The preserving kit is in pristine condition—perfectly preserved, you might say, if you were in the mood for making jokes. I valued it highly, when I was married. Yesterday.

But actually, it’s six years. Vivacious humour of a distinctly feminine cast exudes from this story. Another gem.

‘Dark Roots’, the title story, is in the second person. She’s 39, he’s 26. She feels it.

And just as you grab your hairbrush after changing back into your frump clothes, just as you think for a minute you’ll at least brush your hair, you notice in these unforgiving overhead lights those dark roots coming through again already—any fool could see your colour’s not natural. Your hair sits lank and dried-out against your head.

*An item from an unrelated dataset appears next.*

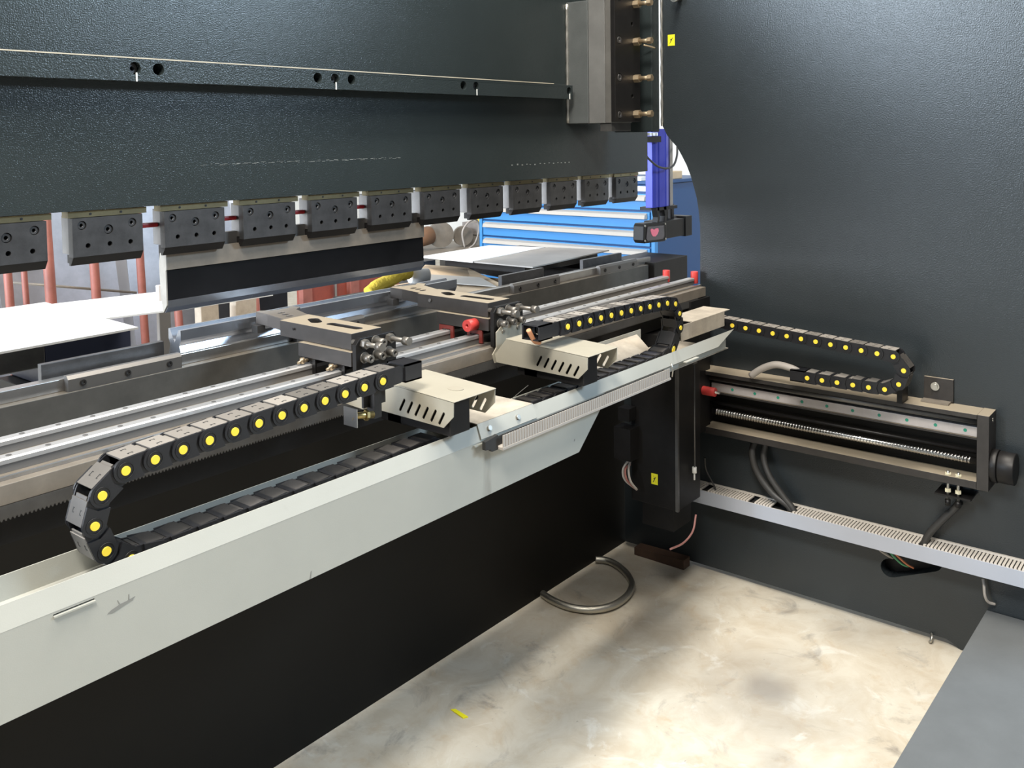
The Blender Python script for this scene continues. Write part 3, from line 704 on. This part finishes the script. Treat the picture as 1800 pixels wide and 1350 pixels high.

‘Angel’ ends abruptly, the words echoing in silence immediately they enter your mind. They are loud. This collection is loud, insistent, rocking, splendid. Like a sailboat, or a car switching lanes. Inevitable progress and control.

‘Seizure’ charts the faint misgivings that can cloud a relationship. Helen is annoyed by Steve but she doesn’t think she’s being reasonable. She keeps recalling the sight she’d had at lunchtime of a man ministering to another man who’d fallen in an epileptic fit. Things are falling apart.

Helen let the subject rest. She didn’t want them to stay awake. Something was going wrong with their sex life where everything would seem fine between them until the very moment when she felt his questioning hand reach over, and she would remember again a squeamish unwillingness she’d put out of her mind until then. She hated the silence that sprang up between them as his palm would drop heavily onto her hip, the way he always seemed to forget where she liked to be touched. She would feel breathless; not with desire, she recognised with alarm, but with a kind of buried discomfort.

‘The Light of Coincidence’ is about a guy who needs money. There are things, coincidences, that happen to him. He’s got a knack for it. Life is a series of extraordinary events. This little story is tidy and neat, and he’s a real person, a fully-formed character. In seven pages.

‘Soundtrack’ — Rachel is 38, stuck with Jerry and her daughter Emma, who’s in a band called Melting Carpet. Rachel has misgivings, feels life twist in uncomfortable ways around her. She imagines her actions as camera shots. But life continues to surprise her.

‘The Correct Names of Things’ — Ellen works at Eddie Lim’s Chinese restaurant, making $23.50 a day. It is the early 1980s. She studies Russian literature at uni. But she’s still learning about life.

‘No problem,’ he says, and I can tell there won’t be. Back inside, I roll chopsticks inside paper serviettes, thinking that I am twenty years old and the owner of 145 pieces of Confucian advice and I know nothing at all. That night as I’m packing to go, Eddie and Joey sit on the floor in the kitchen shuffling cards, shuffling debts and alimony and war and missing relatives and proceeds from thirteen straight hours’ work in a dead suburban shopping mall. I know nothing.

‘Wheelbarrow Thief’ is a bright jewel of a story. Stella thinks she’s pregnant. Morning sickness? But there’s Daniel’s friends over for dinner. She can’t tell him now. Later. The tension, at the end, between what could have been and the story’s title is delightful.

‘Sea Burial’ is a four-page beauty. Dark roots, indeed.

‘Kill or Cure’ — Helen marries a farmer and must accommodate herself to the new life. Death is an accomplice.

Nothing else breaks the pattern of the day, not even weekends, when things go the same, only slower. When she visits the butcher, who’s always friendly, she notices she has to be careful not to talk too much in what is often the biggest conversation with someone other than her husband for days. In town, she walks slowly down the quiet main street with its two pubs and three takeaways, the big new supermarket dumped at the end looking like a huge shiny toy. She glances into the hopeless little library with its old magazine collection and well-thumbed large-print westerns. She hasn’t gone in there to sign a membership form. Not yet.

1 comment:

  1. With Flotsam, it is obvious the story is from the point of view of a woman named Lornie, we share her experiences of pregnancy, douchebag boyfriends and mother-daughter angst.